The beauty of the Gospel is that we none of us are who God created us to be--none of us.  We all carry implicit biases for and against certain people.  We did not choose these mindsets.  Then on the heels of that uncomfortable truth of own flawed nature, the Gospel asserts that we do not have to remain this way.  We can, through the power of the Spirit and an honest look at ourselves, change; we can be made new.  This is a message of hope, water for thirsty souls.

This weekend we remember the work of Rev. Dr. Martin Luther King Jr.  Perhaps no one has with such eloquence and power and candor laid bare the sin of systemic racism in America.

Yet, there was always hope in Dr. King's message. In the midst of his laying bare our nation’s sin, he uplifted those who heard his words--not just black and brown folks, but also white folks.  Why?  Because King believed we could all do better; he knew we could change if we applied ourselves to the hard work of regeneration in our hearts and in our society.  He never wavered in his faith about what God could do in us:

I look to the day when people will not be judged by the color of their skin, but by the content of their character-Dr. King, August 28, 1963, at the Lincoln Memorial

Dr. King could see it; he took it for granted.  He knew we, all of us, have it in us to do  better.

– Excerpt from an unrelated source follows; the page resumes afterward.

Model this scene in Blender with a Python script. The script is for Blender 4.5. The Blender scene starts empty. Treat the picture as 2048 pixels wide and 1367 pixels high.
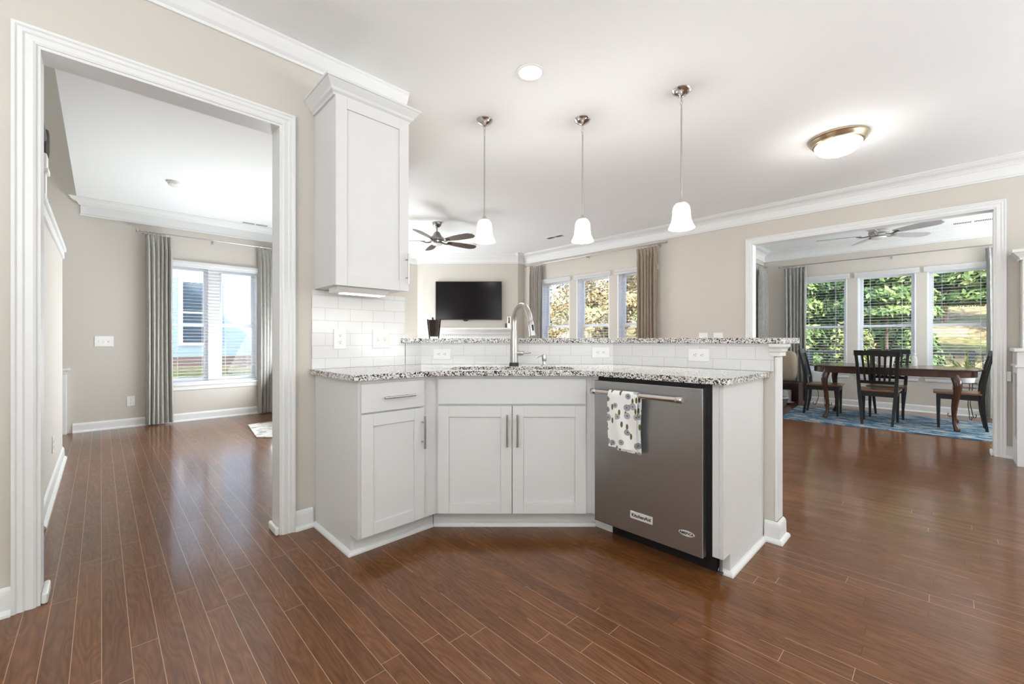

In times like these, when hope seems sometimes hard to find, we realize what a treasure Dr. King was and still is to our nation. 

Jim Kelsey

Executive Minister-American Baptist Churches of New York State

Friday, January 8, 2021

The Challenges of the Assault on the Capitol

 


The Event

There are some things that really should go without saying among decent people.  The vast majority of Americans looked upon the spectacle of an armed assault on the U.S Capitol building as a frightening attack on our nation by an internally-spawned enemy.   If it is necessary among us to condemn this—if the jury is still out on that in people’s minds, then we are quite likely already destined for our own destruction.

We certainly should pray for our elected leaders, the various law enforcement workers in the Capital, and all those who live and work in Washington, DC.  This should be instinctual among us.  It is good to remind one another of this, but I hope is it not entirely necessary.

I want to step back a bit from the routinized responses and set all this in a broader context.  If you know much about me, you know I find the lens of Bowen Family Systems Theory helpful.   This way of looking at life reminds us that we are all part of a common emotional and behavioral system.  We all participate in that system; we all contribute, for better or for worse, to what happens in that system.  This is true whether we do or do not directly participate in an event.  Another way of saying this is that we all co-create one another in an ongoing cycle of interactions.

It is easy to look with disgust at armed rioters running through the Capitol building, debasing emblems of our national values.  This creates two challenges for followers of Jesus.  First, we can be tempted to an arrogance that absolves us of any responsibility for or connection to this outrage.  Second, it confronts us with the challenge of loving our neighbor when we find the behavior and values of our neighbor objectionable.

Challenge One: Arrogance that Absolves Us

What happened at the Capitol was, one could argue, the inevitable outcome of a series of choices people have made.  Outrage is an appropriate response, surprise—maybe not so much.  This was not all spawned in a single day of infamy.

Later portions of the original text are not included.